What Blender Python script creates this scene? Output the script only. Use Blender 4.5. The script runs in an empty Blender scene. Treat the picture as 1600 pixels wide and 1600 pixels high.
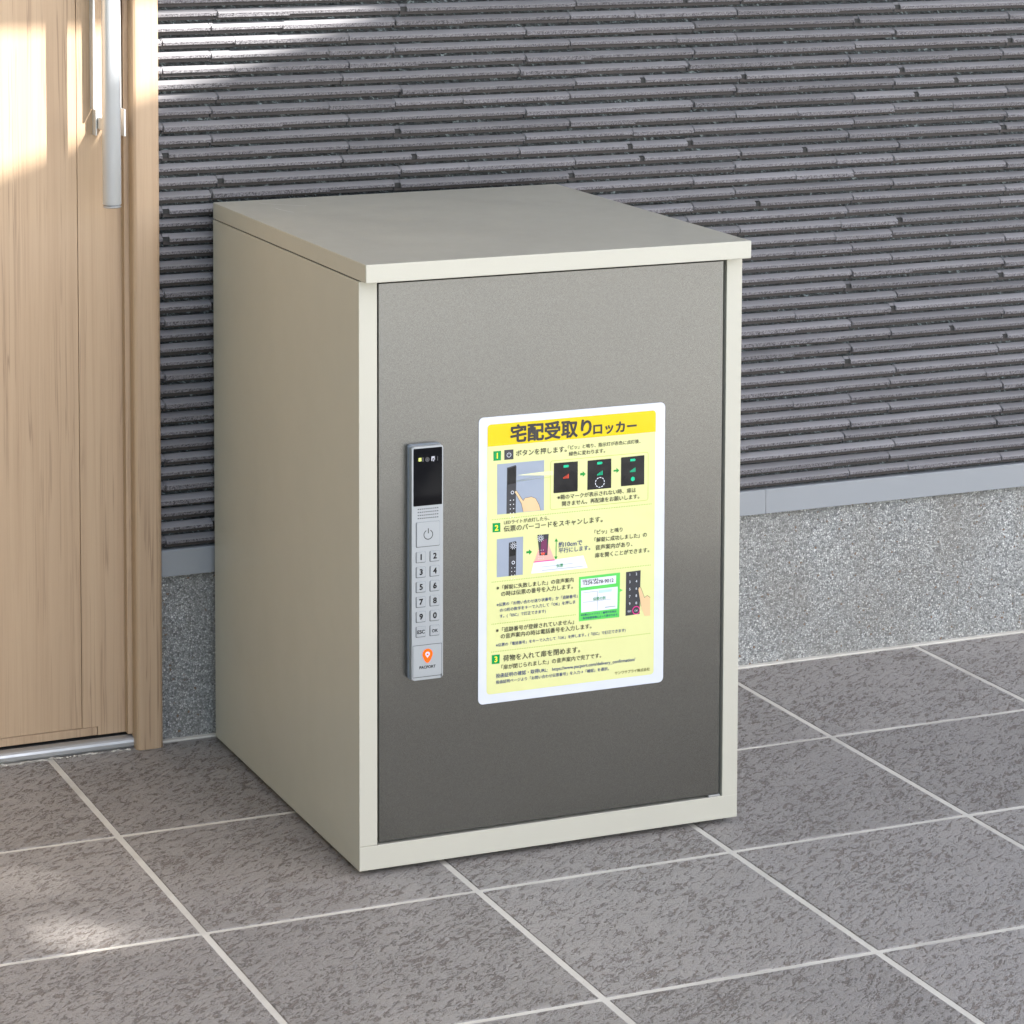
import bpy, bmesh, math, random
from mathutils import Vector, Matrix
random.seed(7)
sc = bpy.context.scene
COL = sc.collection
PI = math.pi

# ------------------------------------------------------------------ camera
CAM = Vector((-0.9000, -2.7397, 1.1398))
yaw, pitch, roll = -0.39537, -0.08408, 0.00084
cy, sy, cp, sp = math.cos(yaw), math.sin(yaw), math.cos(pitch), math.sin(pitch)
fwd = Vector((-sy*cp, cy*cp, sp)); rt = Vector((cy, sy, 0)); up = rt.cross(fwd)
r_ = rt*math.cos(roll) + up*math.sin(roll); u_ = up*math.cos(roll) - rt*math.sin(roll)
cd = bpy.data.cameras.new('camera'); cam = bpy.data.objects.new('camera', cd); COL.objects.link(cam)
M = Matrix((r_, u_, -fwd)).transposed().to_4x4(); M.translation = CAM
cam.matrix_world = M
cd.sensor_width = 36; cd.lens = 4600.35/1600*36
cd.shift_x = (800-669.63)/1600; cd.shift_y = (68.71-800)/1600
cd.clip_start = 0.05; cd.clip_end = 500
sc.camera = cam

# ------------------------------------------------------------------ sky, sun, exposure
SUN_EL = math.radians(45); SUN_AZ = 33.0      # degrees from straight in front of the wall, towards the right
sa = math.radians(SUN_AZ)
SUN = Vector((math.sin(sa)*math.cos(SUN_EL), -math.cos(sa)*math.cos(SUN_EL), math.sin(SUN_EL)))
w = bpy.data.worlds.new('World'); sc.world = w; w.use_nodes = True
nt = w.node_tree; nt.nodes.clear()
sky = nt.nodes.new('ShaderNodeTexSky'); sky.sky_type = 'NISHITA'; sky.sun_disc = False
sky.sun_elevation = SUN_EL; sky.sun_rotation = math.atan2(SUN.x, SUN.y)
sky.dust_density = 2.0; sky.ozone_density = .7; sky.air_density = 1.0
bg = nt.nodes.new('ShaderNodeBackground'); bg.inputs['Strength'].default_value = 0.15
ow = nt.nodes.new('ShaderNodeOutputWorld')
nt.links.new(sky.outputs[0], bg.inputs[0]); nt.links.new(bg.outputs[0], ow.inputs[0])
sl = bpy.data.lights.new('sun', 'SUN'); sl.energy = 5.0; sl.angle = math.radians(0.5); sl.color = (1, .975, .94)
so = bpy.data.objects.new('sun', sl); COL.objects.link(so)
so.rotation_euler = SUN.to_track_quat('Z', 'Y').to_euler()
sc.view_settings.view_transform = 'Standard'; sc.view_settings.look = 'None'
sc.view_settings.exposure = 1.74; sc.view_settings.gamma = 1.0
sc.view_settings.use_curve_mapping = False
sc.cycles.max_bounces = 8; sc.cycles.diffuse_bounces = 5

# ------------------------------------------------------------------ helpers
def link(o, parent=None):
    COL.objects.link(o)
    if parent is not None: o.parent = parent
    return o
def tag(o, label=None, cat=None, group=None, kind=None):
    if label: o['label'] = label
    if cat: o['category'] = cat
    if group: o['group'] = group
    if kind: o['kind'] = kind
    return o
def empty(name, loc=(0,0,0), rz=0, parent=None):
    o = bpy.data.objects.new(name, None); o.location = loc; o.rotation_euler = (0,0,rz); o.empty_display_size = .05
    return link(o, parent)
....
Objective:
Return the material line for line, from its beginning to the line that contains "PI = math.pi", with the pictures left out.

Answer below:
What Blender Python script creates this scene? Output the script only. Use Blender 4.5. The script runs in an empty Blender scene. Treat the picture as 1600 pixels wide and 1600 pixels high.
import bpy, bmesh, math, random
from mathutils import Vector, Matrix
random.seed(7)
sc = bpy.context.scene
COL = sc.collection
PI = math.pi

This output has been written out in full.